El Zócalo era para mí una foto antigua de enciclopedia, con
la catedral de fondo, de un color muy pardo, y algunos coches circulando junto
a los edificios. Era también otra foto antigua de una muchedumbre ocupando el
ancho espacio, empequeñecida bajo una poderosa bandera tricolor ondulante.
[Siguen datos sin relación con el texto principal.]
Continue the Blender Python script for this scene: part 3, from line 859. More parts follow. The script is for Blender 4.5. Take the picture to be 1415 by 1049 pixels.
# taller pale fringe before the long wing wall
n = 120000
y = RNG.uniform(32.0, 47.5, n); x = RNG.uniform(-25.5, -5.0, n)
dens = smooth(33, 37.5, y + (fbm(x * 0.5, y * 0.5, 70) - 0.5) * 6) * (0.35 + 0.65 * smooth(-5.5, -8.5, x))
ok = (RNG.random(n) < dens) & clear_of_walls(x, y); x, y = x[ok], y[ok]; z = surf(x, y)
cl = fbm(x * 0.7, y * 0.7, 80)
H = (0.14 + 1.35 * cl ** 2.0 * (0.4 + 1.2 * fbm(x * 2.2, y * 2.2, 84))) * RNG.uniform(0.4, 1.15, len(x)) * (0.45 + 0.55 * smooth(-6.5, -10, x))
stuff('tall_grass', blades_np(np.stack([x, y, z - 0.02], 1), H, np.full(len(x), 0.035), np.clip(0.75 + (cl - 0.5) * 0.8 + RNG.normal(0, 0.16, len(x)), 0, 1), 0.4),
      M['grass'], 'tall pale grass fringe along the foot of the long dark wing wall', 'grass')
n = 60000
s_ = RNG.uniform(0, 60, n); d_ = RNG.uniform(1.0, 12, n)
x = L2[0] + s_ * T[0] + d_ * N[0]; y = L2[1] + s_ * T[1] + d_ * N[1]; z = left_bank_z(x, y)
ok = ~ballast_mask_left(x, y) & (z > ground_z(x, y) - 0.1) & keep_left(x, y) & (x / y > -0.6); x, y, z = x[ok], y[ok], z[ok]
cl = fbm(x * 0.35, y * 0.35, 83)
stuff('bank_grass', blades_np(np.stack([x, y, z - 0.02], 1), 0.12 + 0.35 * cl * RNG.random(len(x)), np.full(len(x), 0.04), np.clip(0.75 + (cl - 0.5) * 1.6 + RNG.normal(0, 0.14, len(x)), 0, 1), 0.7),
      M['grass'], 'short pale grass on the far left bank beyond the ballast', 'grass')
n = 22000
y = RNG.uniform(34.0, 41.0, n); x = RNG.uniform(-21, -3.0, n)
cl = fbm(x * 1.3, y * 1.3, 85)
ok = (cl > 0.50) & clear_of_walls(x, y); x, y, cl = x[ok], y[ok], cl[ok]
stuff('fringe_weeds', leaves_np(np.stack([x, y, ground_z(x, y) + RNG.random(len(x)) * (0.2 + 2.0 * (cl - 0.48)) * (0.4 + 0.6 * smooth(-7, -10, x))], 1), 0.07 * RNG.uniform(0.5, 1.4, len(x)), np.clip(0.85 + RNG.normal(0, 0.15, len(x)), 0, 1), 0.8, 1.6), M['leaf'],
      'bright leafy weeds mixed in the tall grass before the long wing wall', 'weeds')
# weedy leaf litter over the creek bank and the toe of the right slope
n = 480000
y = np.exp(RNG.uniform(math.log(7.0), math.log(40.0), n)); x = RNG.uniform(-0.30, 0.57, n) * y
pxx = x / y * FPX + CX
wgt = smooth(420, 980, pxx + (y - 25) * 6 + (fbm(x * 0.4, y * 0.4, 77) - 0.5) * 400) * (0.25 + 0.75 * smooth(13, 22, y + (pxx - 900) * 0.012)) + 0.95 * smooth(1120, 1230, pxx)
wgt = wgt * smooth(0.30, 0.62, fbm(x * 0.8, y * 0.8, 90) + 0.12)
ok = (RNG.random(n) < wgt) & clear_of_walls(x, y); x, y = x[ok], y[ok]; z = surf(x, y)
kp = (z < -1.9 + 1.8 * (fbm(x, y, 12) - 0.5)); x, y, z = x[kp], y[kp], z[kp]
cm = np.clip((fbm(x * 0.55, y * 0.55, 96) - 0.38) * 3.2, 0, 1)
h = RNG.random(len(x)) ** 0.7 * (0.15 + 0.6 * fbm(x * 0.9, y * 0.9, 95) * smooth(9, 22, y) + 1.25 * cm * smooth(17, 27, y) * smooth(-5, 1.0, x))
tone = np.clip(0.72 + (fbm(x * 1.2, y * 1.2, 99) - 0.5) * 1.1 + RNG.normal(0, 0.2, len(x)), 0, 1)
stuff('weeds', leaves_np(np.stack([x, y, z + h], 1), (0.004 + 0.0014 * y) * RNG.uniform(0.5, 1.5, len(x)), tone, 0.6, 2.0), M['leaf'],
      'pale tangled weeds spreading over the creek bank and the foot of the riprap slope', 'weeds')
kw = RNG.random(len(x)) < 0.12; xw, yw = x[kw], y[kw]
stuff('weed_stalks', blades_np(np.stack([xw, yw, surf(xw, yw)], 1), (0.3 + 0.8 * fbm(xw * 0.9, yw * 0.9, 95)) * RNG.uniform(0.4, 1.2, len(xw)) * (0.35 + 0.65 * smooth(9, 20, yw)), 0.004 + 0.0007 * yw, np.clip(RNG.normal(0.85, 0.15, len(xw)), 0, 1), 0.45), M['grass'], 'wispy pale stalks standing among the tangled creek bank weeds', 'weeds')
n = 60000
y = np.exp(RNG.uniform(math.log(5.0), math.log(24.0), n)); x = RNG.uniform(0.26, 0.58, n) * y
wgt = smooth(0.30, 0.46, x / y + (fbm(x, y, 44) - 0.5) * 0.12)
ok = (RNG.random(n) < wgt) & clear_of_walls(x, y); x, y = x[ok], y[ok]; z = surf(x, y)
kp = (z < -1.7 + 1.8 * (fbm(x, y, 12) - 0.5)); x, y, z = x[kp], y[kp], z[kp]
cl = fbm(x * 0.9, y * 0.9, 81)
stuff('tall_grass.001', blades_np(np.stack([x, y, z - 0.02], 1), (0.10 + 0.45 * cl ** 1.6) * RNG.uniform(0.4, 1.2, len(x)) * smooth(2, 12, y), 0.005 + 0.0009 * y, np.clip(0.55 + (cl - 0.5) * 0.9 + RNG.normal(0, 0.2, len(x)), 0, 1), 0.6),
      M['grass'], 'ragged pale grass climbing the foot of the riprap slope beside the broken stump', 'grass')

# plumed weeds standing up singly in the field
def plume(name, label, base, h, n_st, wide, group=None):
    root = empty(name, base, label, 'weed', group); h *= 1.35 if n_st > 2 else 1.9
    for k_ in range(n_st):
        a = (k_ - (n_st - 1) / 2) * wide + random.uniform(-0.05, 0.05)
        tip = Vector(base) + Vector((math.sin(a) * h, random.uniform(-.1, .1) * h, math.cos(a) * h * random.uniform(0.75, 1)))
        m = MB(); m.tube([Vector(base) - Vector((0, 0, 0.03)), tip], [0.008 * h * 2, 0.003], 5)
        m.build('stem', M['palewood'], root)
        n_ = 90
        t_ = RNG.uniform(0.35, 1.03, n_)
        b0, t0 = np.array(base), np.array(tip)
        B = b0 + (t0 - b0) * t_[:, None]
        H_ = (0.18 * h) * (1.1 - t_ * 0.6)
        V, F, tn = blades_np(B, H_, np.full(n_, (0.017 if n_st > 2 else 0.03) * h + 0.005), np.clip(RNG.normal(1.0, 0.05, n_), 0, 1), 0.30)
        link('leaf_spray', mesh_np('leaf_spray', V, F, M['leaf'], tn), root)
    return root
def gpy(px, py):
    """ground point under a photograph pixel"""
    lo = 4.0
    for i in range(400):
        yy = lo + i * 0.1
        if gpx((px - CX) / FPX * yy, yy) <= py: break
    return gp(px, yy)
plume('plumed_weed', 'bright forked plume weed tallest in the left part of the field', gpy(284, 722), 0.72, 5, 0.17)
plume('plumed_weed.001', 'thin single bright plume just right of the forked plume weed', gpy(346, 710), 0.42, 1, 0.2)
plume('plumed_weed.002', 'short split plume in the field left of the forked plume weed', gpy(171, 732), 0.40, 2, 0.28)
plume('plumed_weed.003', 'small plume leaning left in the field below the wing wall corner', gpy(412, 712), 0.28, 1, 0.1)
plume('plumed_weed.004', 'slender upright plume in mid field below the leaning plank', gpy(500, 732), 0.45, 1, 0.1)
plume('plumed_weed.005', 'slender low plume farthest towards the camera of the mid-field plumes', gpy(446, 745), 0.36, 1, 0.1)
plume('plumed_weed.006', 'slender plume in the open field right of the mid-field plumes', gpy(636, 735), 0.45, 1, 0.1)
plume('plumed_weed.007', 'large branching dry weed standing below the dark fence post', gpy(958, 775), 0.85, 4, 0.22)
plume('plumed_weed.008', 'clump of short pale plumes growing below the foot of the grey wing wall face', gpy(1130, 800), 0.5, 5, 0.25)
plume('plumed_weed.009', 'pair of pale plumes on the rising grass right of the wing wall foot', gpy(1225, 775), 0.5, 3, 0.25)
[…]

Tomarme una malteada de chocolate en la terraza abierta del cuarto piso de un bar,
y mirar hacia abajo y contemplar la catedral y la anchura de la plaza, mientras
la luz del cielo se difumina y se encienden las bombillas, me parece un poco
mentira. Cómo hemos llegado hasta aquí, por cuántos otros lugares, inaccesibles
y casi fantásticos desde la adolescencia, hemos pasado para llegar hasta aquí.
Esta plaza en
la que se asentó el Templo Mayor de la ciudad mexica de Tenochtitlán se llama
realmente Plaza de la Constitución, en honor de la de Cádiz de 1812. Y el
templo católico más grande del país tiene un nombre de sonido burocrático:
Catedral Metropolitana de la Ciudad de México. Al salir de la boca de metro lo
sorprenden a uno las dimensiones del espacio vacío, la larga fachada señorial
del Palacio de Gobierno, la profusión de banderas nacionales. Hay una neblina
persistente flotando en el aire, que no es otra cosa que contaminación. Hay
decenas de puestos de comidas y libros y recuerdos, muchas voces y ruido de
vehículos que pasan sin cesar frente a la catedral.
A los pies de
la catedral se pueden ver restos de las construcciones aztecas. Un hombre con
uniforme aparentemente oficial toca incansable un organillo. No faltan los
tullidos, las predicadoras insoportables con micrófono, policías de tránsito, e
incluso varios soldados con ametralladoras en la misma puerta de la catedral.
Adentro hay silencio, un remanso de calma contra el caos de afuera. Nada más
entrar uno ve un Cristo negro crucificado, lo cual no deja de ser curioso. Hay
muchas capillas, y retablos, y un órgano gigante, pero la principal atracción
para los turistas parece ser un péndulo que cae sobre el pasillo central y que
no se sabe exactamente qué marca.
Cuando estamos
afuera empiezan a sonar unas bocinas y una voz repita: Alerta sísmica, alerta
sísmica. Como no entendemos bien qué pasa, les preguntamos a dos mujeres que
cruzan por la calle: “Oh, nomás que hubo un sismo, pero ya pasó”, sonríen y siguen
su camino. Frente a la catedral hay una casa de empeños que parece un edificio
de oficinas en hora punta. Cuando subimos al piso de arriba unos minutos
después, notamos que el suelo tiembla suavemente. El terremoto fue de 5,6 grados,
con epicentro en Guerrero, pero parece que la gente de aquí está bastante
acostumbrada a los temblores.
Recorremos las
calles del centro, llenas de pequeños negocios de comida o ropa, con iglesias y
antiguos palacios que ahora son museos o edificios públicos, y uno tiene tantas
veces la impresión de estar caminando por cualquier barrio céntrico de Madrid. Con una diferencia: muchos edificios están torcidos, se están hundiendo de forma demasiado evidente. Cuando salimos del caos de tiendecitas horribles de objetos de fabricación
china en la calle Colombia, nos topamos con las excavaciones de la antigua
ciudad mexica. En muchas esquinas hay pequeñas placas con citas de obras de
escritores mexicanos sobre la ciudad. Ahí mismo encuentro un nombre familiar,
en una cita de 1604: “Oh ciudad rica, pueblo sin segundo / más lleno de tesoros
y bellezas / que de peces y arena el mar profundo”. Los versos pertenecen a la
obra Grandeza mexicana, del religioso
Bernardo de Balbuena, autor mexicano pero también español, puesto que nació en
Valdepeñas, un lugar de La Mancha del que todavía me acuerdo.
Después de anochecer
paseamos por la avenida Francisco Madero hasta el Palacio de Bellas Artes:
tiendas de ropa, restaurantes, iglesias, magos y mimos, gentes paseando hacia
todos lados, como en cualquier capital española o italiana. En un restaurante
veo escrita en grande una frase simple pero con apariencia de verdad: “Dios
perdona los pecados, pero no las pendejadas”.
Caminamos por
la Alameda, por la calle Reforma, que ya es tan familiar como una avenida
española. En un restaurante muy mexicano, con calaveritas y música mexicana,
que se llama efectivamente El Mexicano, nos damos una buena ración de
guacamole, de sopecitos de cochinita pibil, de queso con chistorra. Está
acabando noviembre y en la calle no hace frío. Por todo lo demás, ya empieza a
ser hasta cargante la sensación de andar dando vueltas por Madrid.